Kidnap victim Natascha Kampusch offers McCanns message of hope 10 years on
Kidnap victim Natascha Kampusch has urged the McCanns to "stay strong" 10 years on from Madeleine's disappearance.
Ten-year-old Natascha was abducted in 1998 by Wolfgang Přiklopil while walking to school and held prisoner in a cell in his house for eight years.
She escaped through an unlocked gate in 2006 and Přiklopil killed himself before police could arrest him.
But despite what happened to her there, Natascha, now 29, owns the house where she was held captive.
In her first UK TV interview with ITV's Good Morning Britain, she gave a tour of where she was kept for almost a decade.
Asked if she had a message for the McCann family, she said: "Please stay strong and never give up yourself, and I hope that Madeleine appears."
Speaking about her captor, she said: "I had a frosty feeling, like ice. He tried to shut my mouth with his hands and he hit me. I was never free.
"He always put his thumb on me and he had me always under control.
"I think he was a lonely person, he was like a person without friends and without any love and perspectives.”
Describing the moment she escaped, Natascha said: “I saw that option and I thought I have to do it now because it’s a chance and maybe it works.
"And after then I was so excited about my escape and my freedom and then I was a little bit shocked about the new experiences and about the new [opportunities]."
Talking about her life in the 10 years since, she said: "It was so difficult because there were so many influences from every side and it wasn’t easy to re-integrate myself.

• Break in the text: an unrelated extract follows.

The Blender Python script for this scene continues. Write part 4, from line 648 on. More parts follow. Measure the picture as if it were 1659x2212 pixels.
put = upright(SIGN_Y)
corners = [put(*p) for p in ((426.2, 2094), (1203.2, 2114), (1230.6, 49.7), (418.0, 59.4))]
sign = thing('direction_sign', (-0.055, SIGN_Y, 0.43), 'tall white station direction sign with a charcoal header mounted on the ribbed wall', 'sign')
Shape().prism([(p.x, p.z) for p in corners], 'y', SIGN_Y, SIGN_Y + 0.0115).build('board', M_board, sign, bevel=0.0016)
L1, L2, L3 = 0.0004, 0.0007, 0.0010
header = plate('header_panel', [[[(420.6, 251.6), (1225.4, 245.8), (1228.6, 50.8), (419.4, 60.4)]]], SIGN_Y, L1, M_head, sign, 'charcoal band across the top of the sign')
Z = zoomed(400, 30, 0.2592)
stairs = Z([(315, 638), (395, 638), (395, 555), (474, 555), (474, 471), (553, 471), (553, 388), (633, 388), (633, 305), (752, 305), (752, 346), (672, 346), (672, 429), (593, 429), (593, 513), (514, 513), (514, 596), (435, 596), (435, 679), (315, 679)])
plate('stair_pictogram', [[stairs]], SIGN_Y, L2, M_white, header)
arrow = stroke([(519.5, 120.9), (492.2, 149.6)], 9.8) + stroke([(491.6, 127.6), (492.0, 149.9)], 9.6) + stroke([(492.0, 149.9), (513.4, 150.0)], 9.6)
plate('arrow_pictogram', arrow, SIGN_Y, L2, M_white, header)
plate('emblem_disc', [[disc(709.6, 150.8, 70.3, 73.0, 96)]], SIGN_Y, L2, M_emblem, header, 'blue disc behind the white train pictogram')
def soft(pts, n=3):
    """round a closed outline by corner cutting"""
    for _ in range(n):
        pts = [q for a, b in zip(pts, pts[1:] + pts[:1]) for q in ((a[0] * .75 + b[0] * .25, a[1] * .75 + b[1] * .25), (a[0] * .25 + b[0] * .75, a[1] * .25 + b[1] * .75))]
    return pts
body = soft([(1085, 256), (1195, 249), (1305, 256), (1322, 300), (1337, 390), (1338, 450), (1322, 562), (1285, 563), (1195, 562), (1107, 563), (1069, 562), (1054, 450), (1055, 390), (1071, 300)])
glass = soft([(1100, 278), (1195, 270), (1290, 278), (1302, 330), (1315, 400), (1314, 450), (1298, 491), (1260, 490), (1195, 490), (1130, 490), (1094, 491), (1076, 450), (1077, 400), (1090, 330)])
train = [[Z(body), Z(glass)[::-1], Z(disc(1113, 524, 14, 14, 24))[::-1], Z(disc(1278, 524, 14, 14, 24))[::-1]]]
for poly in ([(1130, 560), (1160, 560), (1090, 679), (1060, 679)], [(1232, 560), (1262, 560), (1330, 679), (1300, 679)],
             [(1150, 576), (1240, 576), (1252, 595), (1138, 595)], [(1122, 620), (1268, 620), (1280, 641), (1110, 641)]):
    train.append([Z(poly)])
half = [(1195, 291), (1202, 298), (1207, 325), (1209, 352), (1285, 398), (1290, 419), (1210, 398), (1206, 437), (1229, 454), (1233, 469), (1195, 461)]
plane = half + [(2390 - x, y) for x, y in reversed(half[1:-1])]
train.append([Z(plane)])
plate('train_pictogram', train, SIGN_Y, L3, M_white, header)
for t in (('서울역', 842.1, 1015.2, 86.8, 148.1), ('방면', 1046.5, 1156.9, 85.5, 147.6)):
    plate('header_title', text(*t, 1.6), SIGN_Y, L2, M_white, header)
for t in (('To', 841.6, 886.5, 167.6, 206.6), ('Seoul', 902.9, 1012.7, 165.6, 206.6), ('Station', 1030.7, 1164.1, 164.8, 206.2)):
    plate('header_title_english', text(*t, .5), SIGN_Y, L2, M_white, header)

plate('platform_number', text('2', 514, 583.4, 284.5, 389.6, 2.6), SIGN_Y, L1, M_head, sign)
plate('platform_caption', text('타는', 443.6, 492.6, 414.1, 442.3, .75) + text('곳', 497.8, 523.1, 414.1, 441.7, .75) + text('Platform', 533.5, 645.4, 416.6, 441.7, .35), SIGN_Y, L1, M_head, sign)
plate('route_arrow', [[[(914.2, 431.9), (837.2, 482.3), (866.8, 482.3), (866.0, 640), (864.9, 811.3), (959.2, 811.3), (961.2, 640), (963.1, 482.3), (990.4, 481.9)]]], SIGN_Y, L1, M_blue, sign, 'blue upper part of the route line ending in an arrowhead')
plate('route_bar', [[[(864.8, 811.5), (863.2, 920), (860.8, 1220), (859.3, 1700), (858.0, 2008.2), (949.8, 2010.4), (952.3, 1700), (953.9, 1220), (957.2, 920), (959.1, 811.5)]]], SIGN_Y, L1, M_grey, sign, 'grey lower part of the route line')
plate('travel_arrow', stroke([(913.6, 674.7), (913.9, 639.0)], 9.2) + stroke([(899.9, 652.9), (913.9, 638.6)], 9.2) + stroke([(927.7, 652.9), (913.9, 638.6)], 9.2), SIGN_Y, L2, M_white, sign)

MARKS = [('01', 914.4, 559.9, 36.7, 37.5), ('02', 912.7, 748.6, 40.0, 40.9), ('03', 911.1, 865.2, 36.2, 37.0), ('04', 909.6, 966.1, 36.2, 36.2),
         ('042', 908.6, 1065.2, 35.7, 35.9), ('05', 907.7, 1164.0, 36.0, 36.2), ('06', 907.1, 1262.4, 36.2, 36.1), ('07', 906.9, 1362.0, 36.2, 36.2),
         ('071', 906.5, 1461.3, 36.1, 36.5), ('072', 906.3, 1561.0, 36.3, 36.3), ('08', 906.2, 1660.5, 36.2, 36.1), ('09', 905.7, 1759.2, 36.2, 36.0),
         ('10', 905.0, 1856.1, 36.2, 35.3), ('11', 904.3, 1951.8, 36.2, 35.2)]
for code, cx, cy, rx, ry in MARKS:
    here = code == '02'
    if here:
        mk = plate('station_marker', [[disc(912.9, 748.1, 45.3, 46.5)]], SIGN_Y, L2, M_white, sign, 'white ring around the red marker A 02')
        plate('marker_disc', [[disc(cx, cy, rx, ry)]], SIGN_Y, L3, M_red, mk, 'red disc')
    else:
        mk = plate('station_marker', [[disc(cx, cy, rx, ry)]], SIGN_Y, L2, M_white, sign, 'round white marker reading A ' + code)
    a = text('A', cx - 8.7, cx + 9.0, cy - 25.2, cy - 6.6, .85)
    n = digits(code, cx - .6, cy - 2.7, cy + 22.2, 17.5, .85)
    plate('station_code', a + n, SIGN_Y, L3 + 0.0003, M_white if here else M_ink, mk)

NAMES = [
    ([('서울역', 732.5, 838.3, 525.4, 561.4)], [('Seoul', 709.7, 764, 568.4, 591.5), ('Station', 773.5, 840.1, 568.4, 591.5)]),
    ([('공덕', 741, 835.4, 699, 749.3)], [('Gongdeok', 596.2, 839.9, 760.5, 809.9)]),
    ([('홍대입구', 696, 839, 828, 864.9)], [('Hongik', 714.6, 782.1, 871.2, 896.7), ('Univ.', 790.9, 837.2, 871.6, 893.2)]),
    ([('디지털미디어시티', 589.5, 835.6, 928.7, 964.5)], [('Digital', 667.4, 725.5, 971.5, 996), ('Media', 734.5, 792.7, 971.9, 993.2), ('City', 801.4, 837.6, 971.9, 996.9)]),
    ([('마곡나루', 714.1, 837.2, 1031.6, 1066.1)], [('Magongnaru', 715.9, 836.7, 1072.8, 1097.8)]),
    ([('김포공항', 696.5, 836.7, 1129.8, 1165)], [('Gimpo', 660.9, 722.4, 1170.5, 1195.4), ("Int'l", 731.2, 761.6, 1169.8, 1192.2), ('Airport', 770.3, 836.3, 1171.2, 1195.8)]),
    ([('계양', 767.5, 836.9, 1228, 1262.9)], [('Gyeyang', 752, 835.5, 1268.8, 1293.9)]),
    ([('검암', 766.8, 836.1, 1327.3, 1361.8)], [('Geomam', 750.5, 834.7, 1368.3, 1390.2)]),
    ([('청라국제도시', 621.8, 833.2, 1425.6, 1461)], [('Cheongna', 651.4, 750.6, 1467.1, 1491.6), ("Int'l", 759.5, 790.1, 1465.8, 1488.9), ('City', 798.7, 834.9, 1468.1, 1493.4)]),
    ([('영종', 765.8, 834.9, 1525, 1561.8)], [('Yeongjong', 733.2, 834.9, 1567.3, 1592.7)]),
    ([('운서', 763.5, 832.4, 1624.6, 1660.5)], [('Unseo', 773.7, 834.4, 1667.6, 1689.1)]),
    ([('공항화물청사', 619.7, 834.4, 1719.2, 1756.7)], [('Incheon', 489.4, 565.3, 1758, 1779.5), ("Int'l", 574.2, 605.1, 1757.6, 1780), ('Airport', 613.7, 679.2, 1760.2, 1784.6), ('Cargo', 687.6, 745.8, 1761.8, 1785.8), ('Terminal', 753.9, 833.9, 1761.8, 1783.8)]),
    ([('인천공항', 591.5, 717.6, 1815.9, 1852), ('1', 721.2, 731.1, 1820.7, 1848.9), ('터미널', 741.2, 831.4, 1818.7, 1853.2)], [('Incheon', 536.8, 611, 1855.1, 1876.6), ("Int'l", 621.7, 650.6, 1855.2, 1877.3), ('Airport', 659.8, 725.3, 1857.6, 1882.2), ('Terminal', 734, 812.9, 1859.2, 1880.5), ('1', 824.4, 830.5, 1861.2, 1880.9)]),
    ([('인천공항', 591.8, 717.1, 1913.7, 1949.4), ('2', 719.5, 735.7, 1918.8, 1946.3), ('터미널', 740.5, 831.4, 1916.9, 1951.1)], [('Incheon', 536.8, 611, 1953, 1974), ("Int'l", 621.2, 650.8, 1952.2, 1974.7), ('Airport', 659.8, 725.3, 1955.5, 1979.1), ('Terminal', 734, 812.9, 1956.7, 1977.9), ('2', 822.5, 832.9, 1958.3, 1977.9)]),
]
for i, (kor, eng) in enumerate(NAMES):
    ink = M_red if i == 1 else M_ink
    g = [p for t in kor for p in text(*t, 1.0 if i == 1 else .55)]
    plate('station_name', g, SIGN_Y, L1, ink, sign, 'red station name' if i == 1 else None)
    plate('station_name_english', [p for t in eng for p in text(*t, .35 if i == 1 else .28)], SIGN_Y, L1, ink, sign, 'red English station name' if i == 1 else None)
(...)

"It was so long and I was a child and then I was an adult person with another point of view, also with another point of view as other people.”
Natascha said she tried to keep positive the horror would end, but had days when she would doubt her escape
"Sometimes it was like that, especially the years at the beginning.
"But then I had hope because I had so many plans for my life, and I didn’t want to give up these plans, and so it was so important to survive and be strong and look forward to some options and possibilities to escape."
Speaking about her fears for what her family were going through, Natascha said: "I’ll tell you a secret.
"I was at the beginning, at the very first day, so crying because of my parents - because they didn’t know what had happened to me and it was so hard."
"During the whole eight and a half years, the same emotion and I think it is and it was so, so… I had this kind of [feeling] that it’s necessary to survive and to go back to my family and go back to my normal life and my identity.”
Asked what she hopes for in the future, Natascha said: “I think I want to have a garden and a swimming pool and maybe sheep, I think. I love animals and so it would be nice.
"I want to have lots of projects - charity projects to help other people, that’s so important to me - and maybe sometime I [will] care for my own children and husband, maybe, that’s not the first thing.”